### Task instructions
Only one portion of the data is to be written out: from the line bearing "0.01, 0.1, M_LEAF_PALE)" through the line bearing "0], 0.1, M_LEAF_DARK)". Write it exactly as it appears.

[3D scene scripts]
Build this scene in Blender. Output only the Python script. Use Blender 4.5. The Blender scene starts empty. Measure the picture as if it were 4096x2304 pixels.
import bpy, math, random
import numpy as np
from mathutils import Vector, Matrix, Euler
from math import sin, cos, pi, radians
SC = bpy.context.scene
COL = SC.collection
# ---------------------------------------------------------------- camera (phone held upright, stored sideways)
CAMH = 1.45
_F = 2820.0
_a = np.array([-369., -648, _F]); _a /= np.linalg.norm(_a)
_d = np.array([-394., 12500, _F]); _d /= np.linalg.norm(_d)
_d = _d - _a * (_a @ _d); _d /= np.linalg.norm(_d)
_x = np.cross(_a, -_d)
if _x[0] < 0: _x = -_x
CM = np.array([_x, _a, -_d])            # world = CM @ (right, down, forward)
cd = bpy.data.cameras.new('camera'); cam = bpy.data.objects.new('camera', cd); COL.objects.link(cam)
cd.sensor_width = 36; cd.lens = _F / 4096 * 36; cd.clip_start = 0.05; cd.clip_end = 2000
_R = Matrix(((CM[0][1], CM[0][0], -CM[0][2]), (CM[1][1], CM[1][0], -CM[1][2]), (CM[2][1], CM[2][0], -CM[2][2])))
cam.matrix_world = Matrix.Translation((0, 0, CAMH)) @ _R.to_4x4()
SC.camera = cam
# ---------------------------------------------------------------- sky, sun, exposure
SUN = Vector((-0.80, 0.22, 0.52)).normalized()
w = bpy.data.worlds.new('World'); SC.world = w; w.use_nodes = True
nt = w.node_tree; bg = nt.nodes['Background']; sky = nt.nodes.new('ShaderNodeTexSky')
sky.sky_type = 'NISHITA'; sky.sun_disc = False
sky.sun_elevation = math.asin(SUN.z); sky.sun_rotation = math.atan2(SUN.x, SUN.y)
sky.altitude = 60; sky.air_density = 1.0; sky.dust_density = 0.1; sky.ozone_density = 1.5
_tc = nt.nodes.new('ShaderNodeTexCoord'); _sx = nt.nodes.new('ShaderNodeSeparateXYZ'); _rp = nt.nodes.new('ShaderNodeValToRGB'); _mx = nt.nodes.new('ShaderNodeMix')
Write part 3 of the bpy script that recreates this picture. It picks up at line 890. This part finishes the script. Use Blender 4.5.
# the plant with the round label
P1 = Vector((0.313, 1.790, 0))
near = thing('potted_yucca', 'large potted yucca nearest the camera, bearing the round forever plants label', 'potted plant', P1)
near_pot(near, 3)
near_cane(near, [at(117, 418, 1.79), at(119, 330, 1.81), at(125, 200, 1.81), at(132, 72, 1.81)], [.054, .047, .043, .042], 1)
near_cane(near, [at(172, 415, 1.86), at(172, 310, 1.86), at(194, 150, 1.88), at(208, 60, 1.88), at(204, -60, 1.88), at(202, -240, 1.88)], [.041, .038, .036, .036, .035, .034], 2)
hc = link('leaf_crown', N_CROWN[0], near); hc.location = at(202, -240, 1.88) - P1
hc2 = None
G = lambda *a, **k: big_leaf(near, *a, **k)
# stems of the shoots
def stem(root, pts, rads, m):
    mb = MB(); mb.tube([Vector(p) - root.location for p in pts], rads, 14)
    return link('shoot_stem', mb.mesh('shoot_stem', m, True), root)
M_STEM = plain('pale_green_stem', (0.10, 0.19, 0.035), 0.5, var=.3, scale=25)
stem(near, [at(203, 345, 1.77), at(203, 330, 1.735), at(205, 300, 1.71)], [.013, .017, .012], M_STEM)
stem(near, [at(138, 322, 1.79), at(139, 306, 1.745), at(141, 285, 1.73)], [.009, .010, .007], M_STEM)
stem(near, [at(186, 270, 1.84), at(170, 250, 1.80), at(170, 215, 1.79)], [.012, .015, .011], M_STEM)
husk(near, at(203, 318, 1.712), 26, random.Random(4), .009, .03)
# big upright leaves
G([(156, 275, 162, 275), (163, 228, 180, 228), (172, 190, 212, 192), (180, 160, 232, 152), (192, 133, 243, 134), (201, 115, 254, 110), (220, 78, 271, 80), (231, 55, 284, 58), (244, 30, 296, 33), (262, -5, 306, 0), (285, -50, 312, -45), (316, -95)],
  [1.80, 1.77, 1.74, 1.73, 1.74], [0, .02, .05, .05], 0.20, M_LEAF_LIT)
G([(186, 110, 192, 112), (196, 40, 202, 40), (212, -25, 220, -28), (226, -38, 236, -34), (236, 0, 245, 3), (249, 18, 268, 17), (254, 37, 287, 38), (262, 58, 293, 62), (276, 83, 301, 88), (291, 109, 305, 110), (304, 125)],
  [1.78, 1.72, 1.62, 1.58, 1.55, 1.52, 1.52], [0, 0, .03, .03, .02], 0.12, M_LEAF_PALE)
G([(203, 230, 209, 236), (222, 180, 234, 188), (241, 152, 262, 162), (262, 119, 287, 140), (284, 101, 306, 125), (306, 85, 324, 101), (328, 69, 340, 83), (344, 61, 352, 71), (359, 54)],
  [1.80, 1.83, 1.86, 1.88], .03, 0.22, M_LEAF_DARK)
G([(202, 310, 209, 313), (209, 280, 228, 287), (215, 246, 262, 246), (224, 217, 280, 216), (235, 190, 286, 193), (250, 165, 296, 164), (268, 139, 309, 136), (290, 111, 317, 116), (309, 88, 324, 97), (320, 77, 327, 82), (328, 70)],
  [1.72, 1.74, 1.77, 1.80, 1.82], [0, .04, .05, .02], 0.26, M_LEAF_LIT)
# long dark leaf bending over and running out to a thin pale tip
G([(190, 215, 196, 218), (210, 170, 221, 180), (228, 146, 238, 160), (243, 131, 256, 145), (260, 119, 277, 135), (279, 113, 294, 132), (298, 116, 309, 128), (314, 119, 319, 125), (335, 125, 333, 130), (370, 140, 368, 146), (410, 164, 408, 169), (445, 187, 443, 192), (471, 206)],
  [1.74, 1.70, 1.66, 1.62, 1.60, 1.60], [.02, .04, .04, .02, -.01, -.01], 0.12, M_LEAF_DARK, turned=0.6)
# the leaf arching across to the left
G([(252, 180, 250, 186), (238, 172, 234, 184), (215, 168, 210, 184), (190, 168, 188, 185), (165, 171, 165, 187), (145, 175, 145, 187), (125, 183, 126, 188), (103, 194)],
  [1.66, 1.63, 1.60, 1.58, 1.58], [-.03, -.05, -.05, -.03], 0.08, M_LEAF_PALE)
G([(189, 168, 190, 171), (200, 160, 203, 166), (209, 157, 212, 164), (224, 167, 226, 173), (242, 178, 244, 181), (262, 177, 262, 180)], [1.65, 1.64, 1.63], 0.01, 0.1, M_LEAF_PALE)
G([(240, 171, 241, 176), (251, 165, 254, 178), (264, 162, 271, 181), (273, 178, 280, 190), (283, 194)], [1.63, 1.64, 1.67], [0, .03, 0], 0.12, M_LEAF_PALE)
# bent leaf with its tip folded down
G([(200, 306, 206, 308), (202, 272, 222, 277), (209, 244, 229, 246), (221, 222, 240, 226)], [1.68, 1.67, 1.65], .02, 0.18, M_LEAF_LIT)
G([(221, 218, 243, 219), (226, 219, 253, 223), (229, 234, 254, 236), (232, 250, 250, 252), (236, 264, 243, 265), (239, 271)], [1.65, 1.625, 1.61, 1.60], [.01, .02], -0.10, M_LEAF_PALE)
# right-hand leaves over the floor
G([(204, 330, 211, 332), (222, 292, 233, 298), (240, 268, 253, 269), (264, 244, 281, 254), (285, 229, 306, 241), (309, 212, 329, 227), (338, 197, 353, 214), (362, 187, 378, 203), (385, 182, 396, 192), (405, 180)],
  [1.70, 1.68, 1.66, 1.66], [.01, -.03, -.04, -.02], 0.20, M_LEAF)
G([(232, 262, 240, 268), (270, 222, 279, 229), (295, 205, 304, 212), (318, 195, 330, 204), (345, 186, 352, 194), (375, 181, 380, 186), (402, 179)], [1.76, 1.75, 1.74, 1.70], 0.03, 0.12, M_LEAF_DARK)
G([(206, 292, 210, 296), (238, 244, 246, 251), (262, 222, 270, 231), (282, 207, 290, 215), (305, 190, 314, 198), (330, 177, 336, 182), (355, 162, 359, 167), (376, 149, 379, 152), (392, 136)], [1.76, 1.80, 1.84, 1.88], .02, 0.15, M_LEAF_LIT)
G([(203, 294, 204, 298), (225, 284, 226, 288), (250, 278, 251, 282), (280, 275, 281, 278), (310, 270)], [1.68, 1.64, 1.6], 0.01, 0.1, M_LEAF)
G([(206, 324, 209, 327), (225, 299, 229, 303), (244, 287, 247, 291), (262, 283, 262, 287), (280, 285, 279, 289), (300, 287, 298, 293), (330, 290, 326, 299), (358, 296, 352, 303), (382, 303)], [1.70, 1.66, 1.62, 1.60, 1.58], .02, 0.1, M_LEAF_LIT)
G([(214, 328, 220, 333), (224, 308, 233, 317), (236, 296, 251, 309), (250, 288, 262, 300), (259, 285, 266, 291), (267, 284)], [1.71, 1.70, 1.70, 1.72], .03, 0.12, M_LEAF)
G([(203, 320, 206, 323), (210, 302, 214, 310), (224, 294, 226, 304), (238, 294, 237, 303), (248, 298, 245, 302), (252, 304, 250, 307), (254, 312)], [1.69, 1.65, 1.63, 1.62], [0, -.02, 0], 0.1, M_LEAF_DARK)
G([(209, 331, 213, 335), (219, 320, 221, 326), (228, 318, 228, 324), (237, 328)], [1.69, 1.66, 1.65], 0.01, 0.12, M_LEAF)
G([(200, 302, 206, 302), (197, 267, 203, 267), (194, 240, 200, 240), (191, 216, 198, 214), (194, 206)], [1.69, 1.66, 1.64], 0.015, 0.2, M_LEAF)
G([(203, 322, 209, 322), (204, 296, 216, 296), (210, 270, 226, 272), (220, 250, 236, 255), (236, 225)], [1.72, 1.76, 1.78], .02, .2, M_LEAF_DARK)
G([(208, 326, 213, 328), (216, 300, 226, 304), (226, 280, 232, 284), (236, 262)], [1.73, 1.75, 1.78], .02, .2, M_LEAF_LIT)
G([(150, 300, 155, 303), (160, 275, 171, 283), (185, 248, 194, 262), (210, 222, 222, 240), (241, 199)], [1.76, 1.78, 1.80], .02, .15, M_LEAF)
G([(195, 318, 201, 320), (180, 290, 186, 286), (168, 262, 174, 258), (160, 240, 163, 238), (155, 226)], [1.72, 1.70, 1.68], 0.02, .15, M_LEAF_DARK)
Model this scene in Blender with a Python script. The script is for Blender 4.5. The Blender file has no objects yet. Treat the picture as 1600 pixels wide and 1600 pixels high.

### Complete response
G([(189, 168, 190, 171), (200, 160, 203, 166), (209, 157, 212, 164), (224, 167, 226, 173), (242, 178, 244, 181), (262, 177, 262, 180)], [1.65, 1.64, 1.63], 0.01, 0.1, M_LEAF_PALE)
G([(240, 171, 241, 176), (251, 165, 254, 178), (264, 162, 271, 181), (273, 178, 280, 190), (283, 194)], [1.63, 1.64, 1.67], [0, .03, 0], 0.12, M_LEAF_PALE)
# bent leaf with its tip folded down
G([(200, 306, 206, 308), (202, 272, 222, 277), (209, 244, 229, 246), (221, 222, 240, 226)], [1.68, 1.67, 1.65], .02, 0.18, M_LEAF_LIT)
G([(221, 218, 243, 219), (226, 219, 253, 223), (229, 234, 254, 236), (232, 250, 250, 252), (236, 264, 243, 265), (239, 271)], [1.65, 1.625, 1.61, 1.60], [.01, .02], -0.10, M_LEAF_PALE)
# right-hand leaves over the floor
G([(204, 330, 211, 332), (222, 292, 233, 298), (240, 268, 253, 269), (264, 244, 281, 254), (285, 229, 306, 241), (309, 212, 329, 227), (338, 197, 353, 214), (362, 187, 378, 203), (385, 182, 396, 192), (405, 180)],
  [1.70, 1.68, 1.66, 1.66], [.01, -.03, -.04, -.02], 0.20, M_LEAF)
G([(232, 262, 240, 268), (270, 222, 279, 229), (295, 205, 304, 212), (318, 195, 330, 204), (345, 186, 352, 194), (375, 181, 380, 186), (402, 179)], [1.76, 1.75, 1.74, 1.70], 0.03, 0.12, M_LEAF_DARK)
G([(206, 292, 210, 296), (238, 244, 246, 251), (262, 222, 270, 231), (282, 207, 290, 215), (305, 190, 314, 198), (330, 177, 336, 182), (355, 162, 359, 167), (376, 149, 379, 152), (392, 136)], [1.76, 1.80, 1.84, 1.88], .02, 0.15, M_LEAF_LIT)
G([(203, 294, 204, 298), (225, 284, 226, 288), (250, 278, 251, 282), (280, 275, 281, 278), (310, 270)], [1.68, 1.64, 1.6], 0.01, 0.1, M_LEAF)
G([(206, 324, 209, 327), (225, 299, 229, 303), (244, 287, 247, 291), (262, 283, 262, 287), (280, 285, 279, 289), (300, 287, 298, 293), (330, 290, 326, 299), (358, 296, 352, 303), (382, 303)], [1.70, 1.66, 1.62, 1.60, 1.58], .02, 0.1, M_LEAF_LIT)
G([(214, 328, 220, 333), (224, 308, 233, 317), (236, 296, 251, 309), (250, 288, 262, 300), (259, 285, 266, 291), (267, 284)], [1.71, 1.70, 1.70, 1.72], .03, 0.12, M_LEAF)
G([(203, 320, 206, 323), (210, 302, 214, 310), (224, 294, 226, 304), (238, 294, 237, 303), (248, 298, 245, 302), (252, 304, 250, 307), (254, 312)], [1.69, 1.65, 1.63, 1.62], [0, -.02, 0], 0.1, M_LEAF_DARK)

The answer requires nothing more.